10) JEWELRY AND WATCHES
2003: $1,750; 2002: $1,200
Consumers spent nearly $2,000 on jewelry and watches in 2003, a 46 percent increase over the previous year. The number-one choice for this category was luxury specialty stores and department stores, which stresses the importance — in consumers’ minds — of quality.

11) APPAREL AND ACCESSORIES
2003: $1,750; 2002: $1,800
Based on focus group comments, Unity Marketing believes apparel and accessories may be viewed as more of a necessity than a luxury. As one consumer said, “Fashion is a requirement for those who are high in their success and are upper class.”

12) ENTERTAINMENT
2003: $1,750; 2002: $1,650
Purchase incidence of luxury entertainment, defined as dining and cultural events, nearly doubled in 2003. Unity marketing said this reflects a trend toward experiential buying, which includes travel.

13) HOUSECLEANING
2003: $1,750; 2002: $1,600
Inflation? Busier lives? Those may be two reasons for the rise in housecleaning services. As consumers became more aware of how a dearth of free time affects their quality of life, they tried to free themselves of unpleasant chores.

14) ELECTRONICS
2003: $1,750; 2002: $1,800
Purchase incidence of electronics rose from 51 percent in 2002 to 56 percent last year. New technology in plasma televisions, personal data assistants and digital cameras put consumers in a buying mood.

15) SPA AND BEAUTY
2003: $750; 2002: $550
With age and maturity, consumers are spending more on spa services such as massage, and beauty treatments like facials. Baby Boomers are shifting away from wanting “things” to wanting feel-good experiences.

16) KITCHEN COOKWARE
2003: $750; 2002: $500
As long as they were upgrading their appliances, consumers decided to buy new cookware. Unity Marketing said consumers want a full 360-degree kitchen experience, which includes new small appliances and gourmet cookware.

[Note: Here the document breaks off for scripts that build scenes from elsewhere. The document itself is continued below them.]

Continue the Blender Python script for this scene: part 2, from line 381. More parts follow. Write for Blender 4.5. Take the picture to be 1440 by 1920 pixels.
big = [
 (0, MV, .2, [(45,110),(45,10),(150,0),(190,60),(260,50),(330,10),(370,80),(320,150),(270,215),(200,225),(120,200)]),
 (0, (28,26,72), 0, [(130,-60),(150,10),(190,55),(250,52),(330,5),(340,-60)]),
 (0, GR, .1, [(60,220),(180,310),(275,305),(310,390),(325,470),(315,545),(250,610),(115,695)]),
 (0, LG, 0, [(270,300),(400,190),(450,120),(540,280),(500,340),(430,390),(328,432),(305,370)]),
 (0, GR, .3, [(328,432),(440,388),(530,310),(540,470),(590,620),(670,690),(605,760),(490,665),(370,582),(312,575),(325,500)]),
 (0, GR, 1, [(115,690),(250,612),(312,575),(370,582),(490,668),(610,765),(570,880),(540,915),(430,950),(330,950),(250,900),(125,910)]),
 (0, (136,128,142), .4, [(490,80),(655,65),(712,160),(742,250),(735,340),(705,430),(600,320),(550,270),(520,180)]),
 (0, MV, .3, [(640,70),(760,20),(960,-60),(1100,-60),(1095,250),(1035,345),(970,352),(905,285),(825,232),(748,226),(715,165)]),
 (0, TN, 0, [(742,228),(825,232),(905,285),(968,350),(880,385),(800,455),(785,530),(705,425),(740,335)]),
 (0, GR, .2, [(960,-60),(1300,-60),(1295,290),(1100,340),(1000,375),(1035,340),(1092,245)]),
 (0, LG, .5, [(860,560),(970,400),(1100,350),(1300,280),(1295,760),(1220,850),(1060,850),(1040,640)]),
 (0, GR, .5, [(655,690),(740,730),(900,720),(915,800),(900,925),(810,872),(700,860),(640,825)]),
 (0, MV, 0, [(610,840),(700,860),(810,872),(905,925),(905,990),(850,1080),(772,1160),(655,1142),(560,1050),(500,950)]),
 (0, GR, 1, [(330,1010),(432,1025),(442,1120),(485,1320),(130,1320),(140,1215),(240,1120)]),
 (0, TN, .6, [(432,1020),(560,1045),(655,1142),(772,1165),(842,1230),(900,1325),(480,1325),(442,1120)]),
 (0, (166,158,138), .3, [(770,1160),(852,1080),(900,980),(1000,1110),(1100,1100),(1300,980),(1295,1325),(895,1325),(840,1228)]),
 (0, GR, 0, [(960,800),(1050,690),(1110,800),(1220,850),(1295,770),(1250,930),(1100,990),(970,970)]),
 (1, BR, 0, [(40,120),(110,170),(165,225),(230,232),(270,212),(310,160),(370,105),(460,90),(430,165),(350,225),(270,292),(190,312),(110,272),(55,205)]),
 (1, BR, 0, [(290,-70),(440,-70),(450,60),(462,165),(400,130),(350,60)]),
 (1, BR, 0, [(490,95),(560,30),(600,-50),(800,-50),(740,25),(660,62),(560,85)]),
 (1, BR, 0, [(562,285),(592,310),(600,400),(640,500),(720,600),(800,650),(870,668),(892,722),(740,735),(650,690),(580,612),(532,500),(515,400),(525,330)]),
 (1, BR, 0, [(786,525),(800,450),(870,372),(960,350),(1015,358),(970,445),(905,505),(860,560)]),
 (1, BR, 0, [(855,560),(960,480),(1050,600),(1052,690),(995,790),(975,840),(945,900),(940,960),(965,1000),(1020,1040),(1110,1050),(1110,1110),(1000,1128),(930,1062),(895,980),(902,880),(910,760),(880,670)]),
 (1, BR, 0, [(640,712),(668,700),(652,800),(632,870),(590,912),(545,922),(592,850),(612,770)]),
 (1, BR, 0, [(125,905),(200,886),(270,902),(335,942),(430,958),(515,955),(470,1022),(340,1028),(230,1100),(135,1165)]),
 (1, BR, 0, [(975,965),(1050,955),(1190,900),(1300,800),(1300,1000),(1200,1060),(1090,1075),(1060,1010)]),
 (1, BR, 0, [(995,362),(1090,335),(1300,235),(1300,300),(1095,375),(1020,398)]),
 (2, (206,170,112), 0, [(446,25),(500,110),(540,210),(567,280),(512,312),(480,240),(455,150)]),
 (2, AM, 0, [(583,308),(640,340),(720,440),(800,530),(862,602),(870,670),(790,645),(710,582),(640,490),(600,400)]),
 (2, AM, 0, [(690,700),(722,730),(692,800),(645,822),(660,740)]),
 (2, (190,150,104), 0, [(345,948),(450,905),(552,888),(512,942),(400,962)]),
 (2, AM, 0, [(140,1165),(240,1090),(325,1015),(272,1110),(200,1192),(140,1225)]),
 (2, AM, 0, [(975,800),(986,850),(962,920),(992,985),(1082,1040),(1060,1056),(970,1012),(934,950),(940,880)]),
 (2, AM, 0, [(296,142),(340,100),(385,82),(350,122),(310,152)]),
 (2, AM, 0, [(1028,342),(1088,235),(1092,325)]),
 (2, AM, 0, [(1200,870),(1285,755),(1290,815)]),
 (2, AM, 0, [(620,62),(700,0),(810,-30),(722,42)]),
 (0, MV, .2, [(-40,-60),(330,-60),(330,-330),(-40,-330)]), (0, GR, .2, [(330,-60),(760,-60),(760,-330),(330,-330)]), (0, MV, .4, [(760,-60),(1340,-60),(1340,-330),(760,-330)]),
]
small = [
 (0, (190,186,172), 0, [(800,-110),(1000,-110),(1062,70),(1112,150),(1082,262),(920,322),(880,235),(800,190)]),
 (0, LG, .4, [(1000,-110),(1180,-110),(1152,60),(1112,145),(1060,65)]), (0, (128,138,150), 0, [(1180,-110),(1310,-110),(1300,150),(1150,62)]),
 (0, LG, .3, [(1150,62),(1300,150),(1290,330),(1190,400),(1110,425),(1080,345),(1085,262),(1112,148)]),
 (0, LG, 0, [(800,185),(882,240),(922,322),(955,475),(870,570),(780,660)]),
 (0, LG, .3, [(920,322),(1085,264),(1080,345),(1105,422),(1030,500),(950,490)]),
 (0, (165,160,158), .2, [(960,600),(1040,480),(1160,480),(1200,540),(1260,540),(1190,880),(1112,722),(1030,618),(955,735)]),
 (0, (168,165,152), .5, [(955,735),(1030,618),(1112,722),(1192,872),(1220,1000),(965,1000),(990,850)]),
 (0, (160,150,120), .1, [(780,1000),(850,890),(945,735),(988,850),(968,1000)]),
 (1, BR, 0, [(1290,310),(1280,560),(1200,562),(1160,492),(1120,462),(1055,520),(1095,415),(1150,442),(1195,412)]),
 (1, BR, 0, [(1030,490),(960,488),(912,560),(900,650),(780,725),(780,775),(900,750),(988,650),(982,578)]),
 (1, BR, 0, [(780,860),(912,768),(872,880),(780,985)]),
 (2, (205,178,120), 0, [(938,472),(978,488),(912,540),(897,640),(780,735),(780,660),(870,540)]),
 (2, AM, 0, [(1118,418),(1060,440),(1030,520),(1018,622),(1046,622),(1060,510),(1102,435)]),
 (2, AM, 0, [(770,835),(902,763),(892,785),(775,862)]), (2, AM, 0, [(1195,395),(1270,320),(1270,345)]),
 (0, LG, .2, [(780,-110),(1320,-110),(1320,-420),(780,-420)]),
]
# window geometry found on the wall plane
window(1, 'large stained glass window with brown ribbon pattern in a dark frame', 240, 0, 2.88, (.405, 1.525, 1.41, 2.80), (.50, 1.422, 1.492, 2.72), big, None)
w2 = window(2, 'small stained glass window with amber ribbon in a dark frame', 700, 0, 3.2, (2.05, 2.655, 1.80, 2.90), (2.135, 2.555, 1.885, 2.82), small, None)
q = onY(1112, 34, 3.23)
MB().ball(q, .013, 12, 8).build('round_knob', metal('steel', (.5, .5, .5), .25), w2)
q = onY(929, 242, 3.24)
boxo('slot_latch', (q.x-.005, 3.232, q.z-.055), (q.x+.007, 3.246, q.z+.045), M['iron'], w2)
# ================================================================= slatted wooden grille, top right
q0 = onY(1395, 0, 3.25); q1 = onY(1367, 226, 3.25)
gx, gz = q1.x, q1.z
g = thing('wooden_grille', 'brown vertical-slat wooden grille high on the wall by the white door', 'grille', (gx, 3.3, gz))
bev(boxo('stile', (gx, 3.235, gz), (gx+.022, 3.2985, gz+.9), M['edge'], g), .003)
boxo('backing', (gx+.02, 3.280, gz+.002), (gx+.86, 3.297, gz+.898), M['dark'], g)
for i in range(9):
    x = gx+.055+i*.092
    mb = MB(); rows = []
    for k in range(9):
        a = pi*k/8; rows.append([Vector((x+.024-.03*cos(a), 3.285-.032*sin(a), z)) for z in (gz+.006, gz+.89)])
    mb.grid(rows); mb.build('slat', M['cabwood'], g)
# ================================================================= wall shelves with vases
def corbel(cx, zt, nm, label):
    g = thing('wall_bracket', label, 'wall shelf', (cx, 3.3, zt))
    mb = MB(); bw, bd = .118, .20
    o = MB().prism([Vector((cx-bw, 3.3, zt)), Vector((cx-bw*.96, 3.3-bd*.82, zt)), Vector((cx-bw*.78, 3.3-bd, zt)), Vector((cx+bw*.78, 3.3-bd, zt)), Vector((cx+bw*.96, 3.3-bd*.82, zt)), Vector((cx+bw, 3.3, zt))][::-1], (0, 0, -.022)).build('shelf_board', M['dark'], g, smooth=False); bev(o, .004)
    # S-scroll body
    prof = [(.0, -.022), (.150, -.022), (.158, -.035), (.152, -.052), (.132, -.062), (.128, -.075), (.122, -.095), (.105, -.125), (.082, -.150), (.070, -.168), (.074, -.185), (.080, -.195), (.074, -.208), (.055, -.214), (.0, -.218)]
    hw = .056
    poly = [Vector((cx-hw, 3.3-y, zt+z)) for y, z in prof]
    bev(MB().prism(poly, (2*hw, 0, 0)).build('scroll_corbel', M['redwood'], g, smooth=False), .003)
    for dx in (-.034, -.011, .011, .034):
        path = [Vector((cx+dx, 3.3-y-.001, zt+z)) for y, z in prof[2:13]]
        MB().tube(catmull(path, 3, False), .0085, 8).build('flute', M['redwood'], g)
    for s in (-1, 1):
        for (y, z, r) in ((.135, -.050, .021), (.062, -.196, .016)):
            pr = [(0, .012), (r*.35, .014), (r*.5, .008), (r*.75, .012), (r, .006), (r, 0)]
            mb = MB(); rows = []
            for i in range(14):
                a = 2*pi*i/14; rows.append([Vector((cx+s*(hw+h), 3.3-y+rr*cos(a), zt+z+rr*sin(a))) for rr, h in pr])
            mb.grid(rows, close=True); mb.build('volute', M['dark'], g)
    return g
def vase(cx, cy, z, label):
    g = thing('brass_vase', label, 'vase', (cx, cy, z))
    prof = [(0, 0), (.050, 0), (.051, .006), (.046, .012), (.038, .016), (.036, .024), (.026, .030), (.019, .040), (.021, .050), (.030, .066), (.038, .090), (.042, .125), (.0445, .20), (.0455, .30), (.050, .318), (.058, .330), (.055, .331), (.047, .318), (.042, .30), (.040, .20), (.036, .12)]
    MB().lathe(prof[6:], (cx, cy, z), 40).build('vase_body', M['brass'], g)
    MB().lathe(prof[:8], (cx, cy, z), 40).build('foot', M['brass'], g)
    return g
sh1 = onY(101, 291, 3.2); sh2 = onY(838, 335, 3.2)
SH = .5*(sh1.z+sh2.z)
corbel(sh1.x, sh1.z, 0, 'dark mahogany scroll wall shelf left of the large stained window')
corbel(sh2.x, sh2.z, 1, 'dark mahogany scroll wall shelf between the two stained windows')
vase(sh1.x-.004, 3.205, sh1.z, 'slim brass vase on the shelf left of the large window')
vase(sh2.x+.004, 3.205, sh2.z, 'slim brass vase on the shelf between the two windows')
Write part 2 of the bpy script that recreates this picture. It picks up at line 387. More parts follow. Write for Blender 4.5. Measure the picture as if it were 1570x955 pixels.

17) GARDENS AND GARDEN ACCESSORIES
2003: $750; 2002: $800
The biggest decline was for luxury garden products such as lawn furniture, patio accessories, plants and grills, which dropped from the second-most purchased category in 2002 to a purchase incidence of 22 percent in 2003. (See number three.)

18) TABLETOP
2003: $750; 2002: $500
Department stores and discounters were the two most popular places to buy tabletop in 2003. The increase is due partly to discounts and attractive pricing last year, when purchase incidence rose to 19 percent from about 8 percent in 2002.

19) FRAGRANCE AND BEAUTY
2003: $380; 2002: $300
Only the beauty and fragrance categories were immune to rampant discounting in 2003, according to Unity Marketing, which reported that about 60 percent of purchases were made at list price. The two most popular places to buy fragrance and beauty were department stores and luxury specialty stores.

20) LINENS AND BEDDING
2003: $380; 2002: $400
One of the most heavily marked down categories in 2003 was linens and bedding. More than 70 percent of recent sales were made at discount prices. Consumers obviously aren’t picky in this area. Only 18 percent considered brand names important.